Der faszinierende Bericht wirft Schlaglichter auf das Mobilitätsverhalten alleinreisender Frauen innerhalb mehrheitlich männlich dominierter Migrationsstrukturen, auf weibliche Kommunikationsnetze und auf die lebensweltliche Normalität der Amerikaauswanderung in Südwestdeutschland ausgangs des 18. Jahrhunderts. Zudem bietet er reiche Reflexionen über Abschiednehmen, Zurückbleiben und Ankommen und über unterschiedliche emotionale Zustände unterwegs - von Kinderliebe über Angst und Heimweh bis zu Trauer und Freude (vgl. 37f., 70-72 und passim). Ein wichtiges Leitmotiv des Reiseberichts ist, Eberhardine Christiane Lotter als tugendsame, verantwortungsbewusste Akteurin erscheinen zu lassen (vgl. 15, 18, 69 und passim). Damit grenzt sie sich als Person nicht allein vom Lebenswandel ihres Gatten ab, sondern rechtfertigt zugleich ihre Reise als legitime Option selbstständigen Handelns - eine Reise, die offensichtlich mehr war (oder darstellen sollte) als nur eine Grenzüberschreitung in geografischer Hinsicht. Auch dank göttlicher Führung erreicht sie ihre alte Heimat gleichsam als neuer Mensch (90).

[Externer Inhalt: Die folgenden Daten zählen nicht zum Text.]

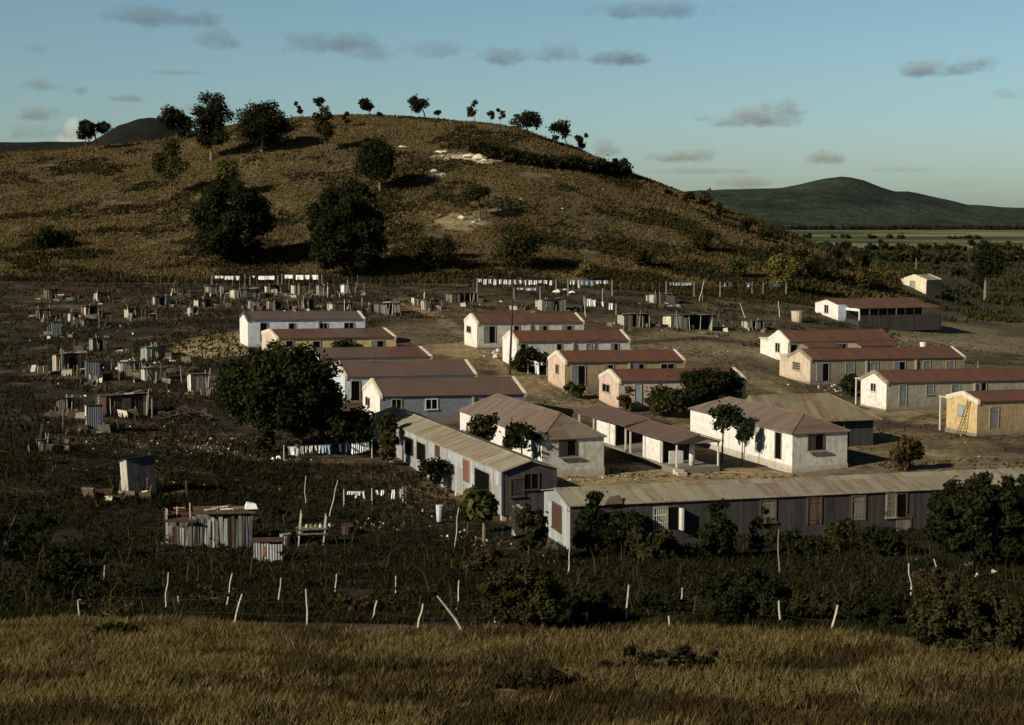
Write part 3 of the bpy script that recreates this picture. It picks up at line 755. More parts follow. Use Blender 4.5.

Die vorliegende Niederschrift des Berichts ist offenbar viele Jahre nach der Reise unter Einfluss eines Geistlichen entstanden; anschließend wurde der Text - wohl mit Blick auf eine Publikation - noch weiter bearbeitet. Die Reise selbst war der Forschung nicht gänzlich unbekannt, doch lag ihr Bericht bisher nur in unbefriedigenden (Teil-) Abdrucken vor. Die nun präsentierte, kommentierte Neuedition macht mit rund 80 Seiten ein gutes Drittel des vorliegenden Buches aus; der Rest entfällt auf die Kontextualisierung des Quellentextes einschließlich umfangreicher Quellen- und Literaturverzeichnisse sowie eines Registers.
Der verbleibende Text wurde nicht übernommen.